» Requirements
In the listing below, how many lines contain the word "that"? Please respond with the number only.

** begin **

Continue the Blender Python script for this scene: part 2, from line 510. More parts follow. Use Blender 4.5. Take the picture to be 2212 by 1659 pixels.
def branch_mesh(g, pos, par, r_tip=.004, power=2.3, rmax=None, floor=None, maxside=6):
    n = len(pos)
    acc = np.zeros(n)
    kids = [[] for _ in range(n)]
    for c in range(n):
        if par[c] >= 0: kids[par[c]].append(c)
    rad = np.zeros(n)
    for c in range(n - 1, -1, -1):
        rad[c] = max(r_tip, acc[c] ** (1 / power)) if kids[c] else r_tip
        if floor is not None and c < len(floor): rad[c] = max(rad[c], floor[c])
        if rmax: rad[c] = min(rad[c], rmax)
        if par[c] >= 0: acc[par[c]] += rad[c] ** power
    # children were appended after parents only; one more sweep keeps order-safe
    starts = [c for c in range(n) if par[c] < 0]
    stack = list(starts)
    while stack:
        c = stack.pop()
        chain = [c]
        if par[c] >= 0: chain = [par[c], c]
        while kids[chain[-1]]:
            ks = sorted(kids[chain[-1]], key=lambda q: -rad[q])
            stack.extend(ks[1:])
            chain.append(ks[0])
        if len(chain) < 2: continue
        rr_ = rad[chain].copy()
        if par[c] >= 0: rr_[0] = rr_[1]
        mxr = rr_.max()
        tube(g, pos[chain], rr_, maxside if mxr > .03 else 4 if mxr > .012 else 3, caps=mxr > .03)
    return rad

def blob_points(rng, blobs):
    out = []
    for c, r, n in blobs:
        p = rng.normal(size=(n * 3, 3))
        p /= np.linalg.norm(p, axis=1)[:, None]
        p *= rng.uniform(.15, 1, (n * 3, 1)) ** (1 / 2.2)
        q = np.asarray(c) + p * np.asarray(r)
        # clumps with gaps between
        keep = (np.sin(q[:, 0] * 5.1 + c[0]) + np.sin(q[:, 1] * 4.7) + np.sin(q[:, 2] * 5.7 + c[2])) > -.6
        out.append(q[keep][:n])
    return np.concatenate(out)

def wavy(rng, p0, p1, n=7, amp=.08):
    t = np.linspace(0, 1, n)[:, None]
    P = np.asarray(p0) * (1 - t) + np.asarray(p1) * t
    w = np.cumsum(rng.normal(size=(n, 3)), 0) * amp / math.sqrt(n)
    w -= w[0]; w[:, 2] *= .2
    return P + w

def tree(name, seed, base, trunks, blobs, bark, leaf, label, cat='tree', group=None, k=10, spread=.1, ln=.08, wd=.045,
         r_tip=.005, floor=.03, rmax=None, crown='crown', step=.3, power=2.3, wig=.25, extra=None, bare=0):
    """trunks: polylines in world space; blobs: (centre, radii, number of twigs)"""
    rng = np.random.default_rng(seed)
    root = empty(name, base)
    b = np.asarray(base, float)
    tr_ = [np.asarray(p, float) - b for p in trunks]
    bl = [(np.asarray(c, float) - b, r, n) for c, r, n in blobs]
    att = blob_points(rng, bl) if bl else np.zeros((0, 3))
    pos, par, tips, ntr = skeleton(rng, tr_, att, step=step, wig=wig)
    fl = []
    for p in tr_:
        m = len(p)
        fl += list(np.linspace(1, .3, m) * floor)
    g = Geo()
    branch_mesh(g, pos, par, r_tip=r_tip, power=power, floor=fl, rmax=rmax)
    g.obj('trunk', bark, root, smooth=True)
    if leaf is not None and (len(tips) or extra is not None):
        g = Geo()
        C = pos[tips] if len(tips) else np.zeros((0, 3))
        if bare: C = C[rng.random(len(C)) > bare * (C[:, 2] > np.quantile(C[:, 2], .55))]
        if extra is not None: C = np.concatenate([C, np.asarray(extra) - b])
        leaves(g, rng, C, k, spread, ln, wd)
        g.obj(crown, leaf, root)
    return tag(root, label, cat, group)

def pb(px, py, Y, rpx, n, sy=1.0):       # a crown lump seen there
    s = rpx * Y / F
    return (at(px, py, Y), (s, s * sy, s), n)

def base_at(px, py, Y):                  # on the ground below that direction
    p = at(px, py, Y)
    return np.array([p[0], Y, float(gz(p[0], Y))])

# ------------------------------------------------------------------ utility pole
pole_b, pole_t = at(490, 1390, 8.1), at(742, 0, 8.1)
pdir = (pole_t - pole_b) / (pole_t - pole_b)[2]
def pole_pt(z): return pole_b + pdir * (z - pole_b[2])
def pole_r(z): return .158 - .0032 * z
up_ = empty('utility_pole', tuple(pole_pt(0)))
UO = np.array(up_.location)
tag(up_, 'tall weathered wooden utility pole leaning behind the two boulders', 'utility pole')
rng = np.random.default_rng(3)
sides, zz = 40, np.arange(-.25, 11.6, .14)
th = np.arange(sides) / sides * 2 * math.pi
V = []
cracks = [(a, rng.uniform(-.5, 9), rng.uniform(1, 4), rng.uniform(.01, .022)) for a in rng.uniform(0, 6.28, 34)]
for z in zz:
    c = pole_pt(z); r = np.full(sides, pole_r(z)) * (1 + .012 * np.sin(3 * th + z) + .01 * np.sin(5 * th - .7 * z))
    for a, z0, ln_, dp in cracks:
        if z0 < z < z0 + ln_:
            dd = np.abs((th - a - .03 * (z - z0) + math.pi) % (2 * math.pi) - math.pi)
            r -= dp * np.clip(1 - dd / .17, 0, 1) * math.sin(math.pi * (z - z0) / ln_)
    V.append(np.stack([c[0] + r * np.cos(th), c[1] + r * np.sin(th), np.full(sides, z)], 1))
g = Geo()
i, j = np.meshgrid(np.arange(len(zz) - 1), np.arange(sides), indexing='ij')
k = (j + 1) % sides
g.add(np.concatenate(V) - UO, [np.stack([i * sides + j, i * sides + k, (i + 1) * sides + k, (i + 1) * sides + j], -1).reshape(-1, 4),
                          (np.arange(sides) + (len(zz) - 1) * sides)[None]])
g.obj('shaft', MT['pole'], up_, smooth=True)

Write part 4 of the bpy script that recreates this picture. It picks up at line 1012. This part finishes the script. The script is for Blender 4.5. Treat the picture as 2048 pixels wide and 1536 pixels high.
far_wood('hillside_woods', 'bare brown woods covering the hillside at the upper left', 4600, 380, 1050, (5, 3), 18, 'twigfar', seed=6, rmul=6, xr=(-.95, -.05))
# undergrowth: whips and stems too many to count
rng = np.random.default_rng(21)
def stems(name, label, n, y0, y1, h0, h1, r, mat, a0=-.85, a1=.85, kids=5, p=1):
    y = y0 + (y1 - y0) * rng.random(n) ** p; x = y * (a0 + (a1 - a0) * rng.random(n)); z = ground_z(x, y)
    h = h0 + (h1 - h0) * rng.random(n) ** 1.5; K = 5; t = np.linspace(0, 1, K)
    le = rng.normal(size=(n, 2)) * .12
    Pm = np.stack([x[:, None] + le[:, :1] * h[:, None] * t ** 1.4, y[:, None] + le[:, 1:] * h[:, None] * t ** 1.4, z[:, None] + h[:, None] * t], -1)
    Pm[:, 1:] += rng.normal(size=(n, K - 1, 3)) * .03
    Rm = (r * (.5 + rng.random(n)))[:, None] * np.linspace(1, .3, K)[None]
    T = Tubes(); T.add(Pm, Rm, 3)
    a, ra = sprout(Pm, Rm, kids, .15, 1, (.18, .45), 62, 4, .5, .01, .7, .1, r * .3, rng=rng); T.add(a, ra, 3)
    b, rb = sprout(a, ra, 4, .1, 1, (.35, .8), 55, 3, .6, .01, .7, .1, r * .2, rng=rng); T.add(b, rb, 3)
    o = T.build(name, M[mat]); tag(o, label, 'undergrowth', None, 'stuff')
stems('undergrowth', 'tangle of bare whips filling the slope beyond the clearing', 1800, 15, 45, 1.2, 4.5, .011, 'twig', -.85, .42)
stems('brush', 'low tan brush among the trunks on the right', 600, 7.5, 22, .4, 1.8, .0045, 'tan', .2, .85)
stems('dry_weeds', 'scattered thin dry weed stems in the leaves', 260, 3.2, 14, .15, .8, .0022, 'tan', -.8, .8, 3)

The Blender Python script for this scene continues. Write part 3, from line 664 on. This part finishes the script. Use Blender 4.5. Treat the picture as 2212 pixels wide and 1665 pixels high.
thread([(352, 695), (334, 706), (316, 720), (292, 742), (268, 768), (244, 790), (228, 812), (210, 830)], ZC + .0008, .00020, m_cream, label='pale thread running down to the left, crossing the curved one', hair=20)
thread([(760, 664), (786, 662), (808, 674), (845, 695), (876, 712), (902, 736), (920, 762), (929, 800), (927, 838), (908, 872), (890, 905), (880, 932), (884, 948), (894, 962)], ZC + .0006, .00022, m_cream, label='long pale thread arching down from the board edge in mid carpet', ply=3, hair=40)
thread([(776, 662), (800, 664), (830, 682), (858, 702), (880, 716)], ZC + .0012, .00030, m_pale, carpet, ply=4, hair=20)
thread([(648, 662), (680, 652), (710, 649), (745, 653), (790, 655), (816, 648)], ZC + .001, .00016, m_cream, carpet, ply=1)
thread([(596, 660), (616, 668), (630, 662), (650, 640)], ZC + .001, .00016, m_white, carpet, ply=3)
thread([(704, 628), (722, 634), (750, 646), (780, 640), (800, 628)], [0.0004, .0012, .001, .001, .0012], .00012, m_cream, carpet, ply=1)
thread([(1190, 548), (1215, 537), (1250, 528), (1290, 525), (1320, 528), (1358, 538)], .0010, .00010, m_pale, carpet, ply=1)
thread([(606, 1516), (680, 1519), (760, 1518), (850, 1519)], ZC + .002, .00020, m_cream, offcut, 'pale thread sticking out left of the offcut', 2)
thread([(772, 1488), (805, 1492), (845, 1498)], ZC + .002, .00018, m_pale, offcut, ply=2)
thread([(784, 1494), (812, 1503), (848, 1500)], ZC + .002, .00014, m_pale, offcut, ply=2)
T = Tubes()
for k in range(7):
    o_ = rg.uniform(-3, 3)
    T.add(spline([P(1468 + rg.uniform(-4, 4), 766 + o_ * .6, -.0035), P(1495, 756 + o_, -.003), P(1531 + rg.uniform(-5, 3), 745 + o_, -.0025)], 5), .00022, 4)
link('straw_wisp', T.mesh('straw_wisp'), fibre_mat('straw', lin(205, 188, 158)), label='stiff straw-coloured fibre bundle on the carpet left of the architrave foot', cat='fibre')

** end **

» Final result
2